As I think up how I am going to write out what I'm thinking right now, it dawns on me this next bit is more like a homily than a column.

Later we will tell you how a Cork man from the Butter Exchange Band played the fanfare for the end of the world and in so doing exorcised a hitherto incurably cross dog, in what was freely acknowledged in these parts as a Christmas miracle.

Christmas is a holy day and sometimes the holiness is forgotten. Jesus gave us the most important message and it was to love one another. He was a little baby who was forced into leaving home. Jesus was an asylum seeker. He didn't end up in direct provision. The little baby was born in a stable because if he stayed at home in Galilee then Herod would have had him killed.

The story goes on. Isil is still slaughtering the innocents in the Middle East and some kids end up here in Ireland as a result. I'm thinking now of the lines by Barry McGuire from his Sixties protest song 'Eve of Destruction':

You can bury your dead, but don't leave a trace/

Hate your next door neighbour, but don't forget to say grace.

Someone said to me lately if there were no black people or Arabs or Jews in the Christmas crib, all you would have left is a donkey and a cow.

The Christmas message of love to all is as valid today as it was 2,000 years ago.

Jimmy Boylan was my landlord for a time in Cork when I was a student in UCC. Jimmy was my dad's pal and he stayed with us every Christmas and for a couple of weeks in the summer. As Donald Trump might say, it was a quid pro quo.

He played 'Panis Angelicus' at Mass on Christmas Eve on his shiny French horn at a time when midnight Mass was held at midnight. The drunks put paid to that and now most midnight masses are held at around 8pm, except in countries where the locals do not go mad for the drink on Christmas Eve.

When I was a young lad, midnight Mass was siesta from the drink and a sobering-up time before you went home to face the mother.

The drunks were woken from their slumber by Jimmy's French horn and one man started to roar it was the end of the world as he ran from the church out on to the town square, to witness the second coming.

Deano was secreted under his coat. The Church took the view that seeing as dogs weren't Christians, per se, well then they shouldn't be allowed into the church.

Deano was barking his head off. He was a vicious little devil so he was. Deano was always in bad form and bit several people over the years.

Well, he never bit anyone ever again after the Miracle of the French Horn.

We still miss poor Jimmy. He is dead a good few years now and my parents too have passed on.

You could let all the sad parts of Christmas get to you but I have come to the conclusion that those who have gone before us are still around in some form.

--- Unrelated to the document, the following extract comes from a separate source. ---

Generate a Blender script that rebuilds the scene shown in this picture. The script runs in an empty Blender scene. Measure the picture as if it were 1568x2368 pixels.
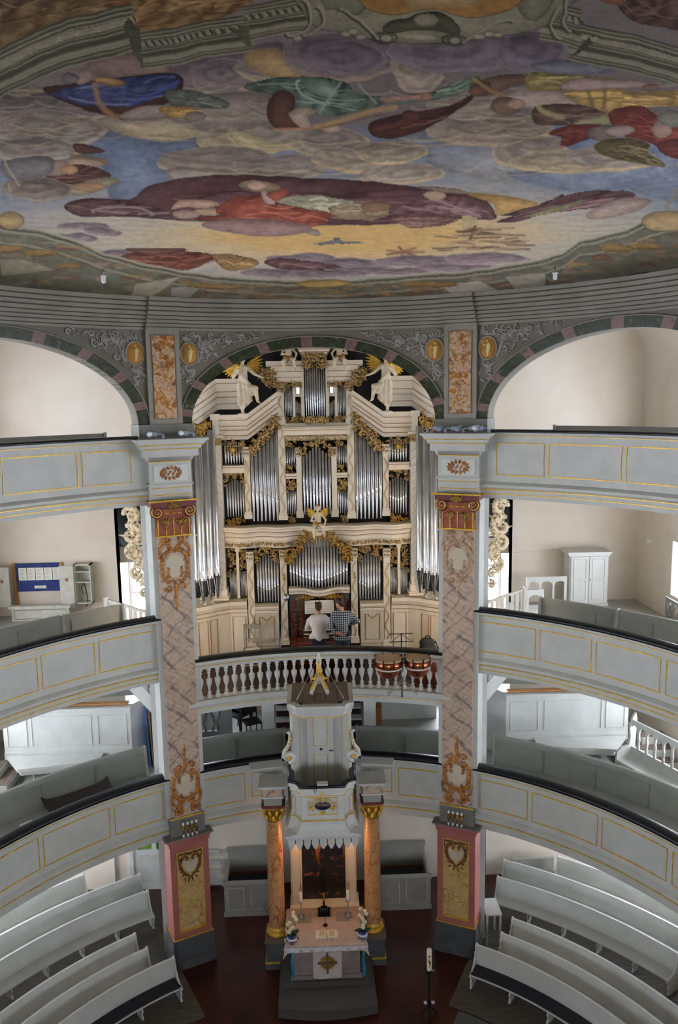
import bpy, math, random
import numpy as np
from mathutils import Vector, Matrix
PI=math.pi
rad=math.radians
SC=bpy.context.scene
COL=SC.collection
# ---------------------------------------------------------------- camera
CX,YAW,PITCH,ROLL,FPX,ZE=-0.091,rad(2.038),rad(8.5),rad(-1.0),1806.0,11.6
_f=Vector((math.sin(YAW)*math.cos(PITCH),math.cos(YAW)*math.cos(PITCH),-math.sin(PITCH)))
_r=Vector((math.cos(YAW),-math.sin(YAW),0)); _u=_r.cross(_f)
RGT=math.cos(ROLL)*_r+math.sin(ROLL)*_u; UPV=-math.sin(ROLL)*_r+math.cos(ROLL)*_u; FWD=_f
cd=bpy.data.cameras.new('camera'); cam=bpy.data.objects.new('camera',cd); COL.objects.link(cam)
cd.sensor_fit='VERTICAL'; cd.sensor_height=23.6; cd.lens=FPX/2368*23.6; cd.clip_start=.05; cd.clip_end=200
cam.matrix_world=Matrix(((RGT.x,UPV.x,-FWD.x,CX),(RGT.y,UPV.y,-FWD.y,0),(RGT.z,UPV.z,-FWD.z,ZE),(0,0,0,1)))
SC.camera=cam
# ---------------------------------------------------------------- world and exposure
w=bpy.data.worlds.new('sky'); SC.world=w; w.use_nodes=True
w.node_tree.nodes['Background'].inputs[0].default_value=(.75,.87,1,1); w.node_tree.nodes['Background'].inputs[1].default_value=1.0
vs=SC.view_settings; vs.view_transform='Standard'; vs.look='None'; vs.gamma=1; vs.use_curve_mapping=False; vs.exposure=0.38
SC.cycles.max_bounces=7; SC.cycles.diffuse_bounces=5; SC.cycles.glossy_bounces=3; SC.cycles.use_denoising=True
SC.cycles.sample_clamp_indirect=6.0
WINDOW_POWER=16.0      # brightness of the overcast daylight seen in the window panes
# ---------------------------------------------------------------- measured rays -> points at a real distance
def ray(px,py):
    return RGT*((px-784)/FPX)+UPV*(-(py-1184)/FPX)+FWD
def at(px,py,Y):
    d=ray(px,py); return Vector((CX,0,ZE))+d*(Y/d.y)
def atz(px,py,Z):
    d=ray(px,py); return Vector((CX,0,ZE))+d*((Z-ZE)/d.z)
RC=8.85            # the ring of galleries is a circle about (0, RC)
def pol(r,t,z=0): return Vector((r*math.sin(t),RC+r*math.cos(t),z))
# ---------------------------------------------------------------- materials
def lin(h):
    h=h.lstrip('#'); c=[int(h[i:i+2],16)/255 for i in(0,2,4)]
    return tuple((x/12.92 if x<=.04045 else ((x+.055)/1.055)**2.4) for x in c)+(1,)
MATS={}
def nd(nt,t,**k):
    n=nt.nodes.new(t)
    for a,b in k.items(): setattr(n,a,b)
    return n
def ramp(nt,fac,stops,interp='LINEAR'):
    r=nd(nt,'ShaderNodeValToRGB'); r.color_ramp.interpolation=interp
    e=r.color_ramp.elements
    while len(e)<len(stops): e.new(.5)
    for x,(p,c) in zip(e,stops): x.position=p; x.color=lin(c) if isinstance(c,str) else c
    nt.links.new(fac,r.inputs[0]); return r.outputs[0]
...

I was in Cork this morning to do the 'Today Show' with the so-good-to-me Dáithí and Maura. I often go to St Peter and Paul's Church just across from the RTÉ studios, where I have spent a very happy year working under the direction of the genius of Gerry Reynolds. I said a little prayer for all my loved ones, both living and dead.

For all my brave talk about spirituality, I was unbearably sad for Mam and Dad. I lit or, rather turned on a couple of electric candles for them both and there above the candelabra, framed, was the prayer Mam always said for us.

The sign was a reassurance that if we say our prayers, well then we are in contact not just with Holy Mary, my favourite, but Jesus and our loved ones too.

The first line of the prayer is: "O sacred heart of Jesus, I put my trust in you."

I'm enjoying the thought of the expression on my friends' faces as they read this. They know me as a man mad for the party. But I was born only the once. I was always a prayer, especially when I was in trouble, which was quite a lot.

Someone up there is definitely looking after me, as I could never manage to survive on my own.

So many of us gave up on our faith during the scandals of the Church, but Jesus and Mary never wronged anyone.

They were the victims in so many ways and we should not be deflected from their message of love and tolerance because of the misdeeds of others.

Good luck to those of you from other religions.

The message from all the great religions is all about love. To those of you who are not believers, may you continue to do all the good you do.

Every Christmas Eve, ever since I was a very small boy, I sing 'Silent Night' on my own, in my old room, upstairs over our pub.

I sing in the dark and I sing on my own. I sing for the love of those I love.

The saying and the singing of these prayers and hymns is an antidote to sadness, grieving and loneliness. For we are never alone when we are praying.

Those we love are kept in our thoughts, and our deeds and thinking reflect the them that is in us.

To each and every one of you I wish a happy and, yes, a very holy Christmas.